I’ve finally finished Grand Theft Auto: San Andreas, only five months after starting it. It would have gone a lot faster if I could have played it while Miranda was watching, obviously, but it is a pretty long game.

I don’t have a lot to add to my earlier comments. I said back then that I wasn’t sure I was going to finish it; its gameplay and plot very much kept me going, though, and actually I’m now seriously considering playing the earlier games in the series. (Though not for a while: I do have a backlog of games to get through first, and by the time I’m done with them, other games I have to play will have been published.)

The mission design is, by and large, excellent. In particular, I was very impressed with the series of Las Venturas missions that leads to the casino robbery. You start off by scaring a mafia member into spilling his identity by driving around at high speeds with him strapped to the roof of your car. Next, you start a fire in the planning department in order to illegally photograph a casino’s building plans, and shoot your way out. You then seduce a casino worker to get a key card. Then you parachute into a dam and sneak around it, planting charges to enable you to later to cut power to a portion of the city. Then you drive around town stealing four cop bikes (some with cops on them, some not) and rendezvousing with a truck that’s driving around the highway. Then you shoot your way through an army base in order to get your hands on a helicopter with a magnetic crane attachment on the bottom, which you then use to steal an armored truck. And finally this all get used in the casino theft itself, which is a well-done combination of sneaking and shooting through a building, with some nice parachute use at the end.

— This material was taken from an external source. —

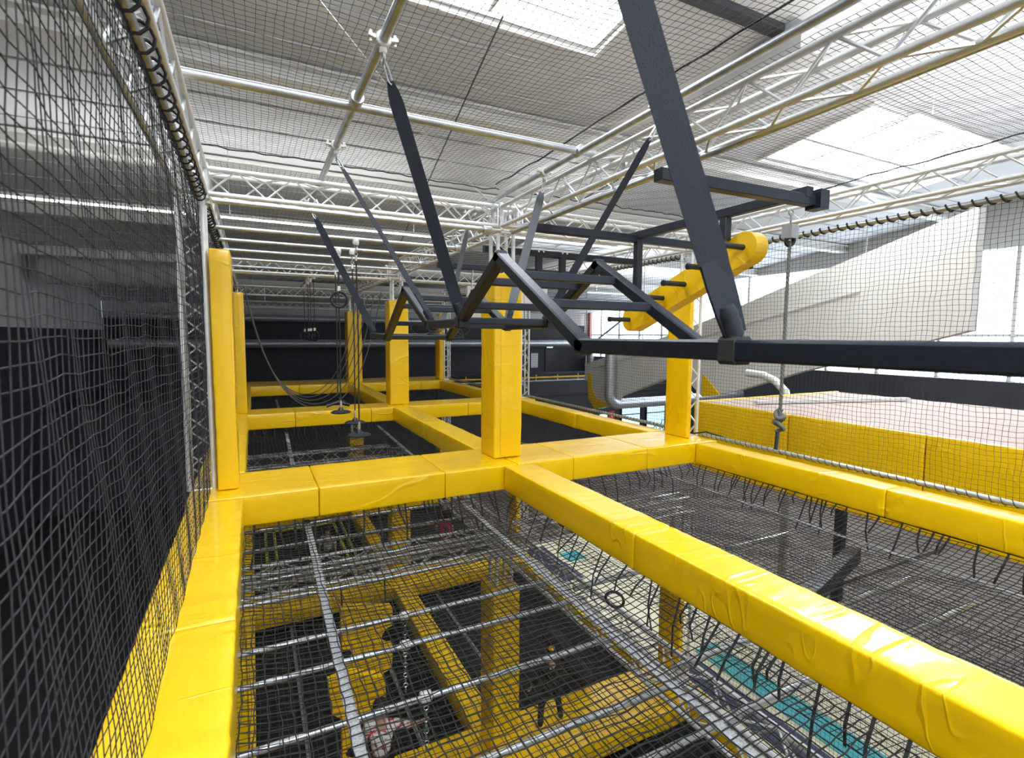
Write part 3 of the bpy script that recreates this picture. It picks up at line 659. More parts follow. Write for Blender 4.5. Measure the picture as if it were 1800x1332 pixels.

Not all the missions are quite that good. Flight school is a pain in the ass, for example, and you don’t really use the resulting skills enough to justify it. And the return to Los Santos was a bit boring at times: way too much gang warfare. (Fortunately, the gang warfare was a lot easier than the first time you were in Los Santos; arguably, the most annoying thing was driving around what was ostensibly a rival gang’s turf and waiting fruitlessly for them to show up so you could actually take the turf over from them…)

The difficulty level was nice, too; aside from a few flukes, the missions were at worst pleasantly challenging. I admit to using a guide for a lot of the game; I might have resorted to one less if the times when I could play the game weren’t so restricted, but at any rate the game is strong enough that having a guide didn’t ruin it at all, and well-enough designed that I could have done fine without one, though it would have taken longer.

So: recommended. Next up in the slot of “games I’ll play without Miranda around” is Resident Evil 4; I’m also working through the excellent Gran Turismo 4, and just bought the latest Fire Emblem to play when we’re on vacation.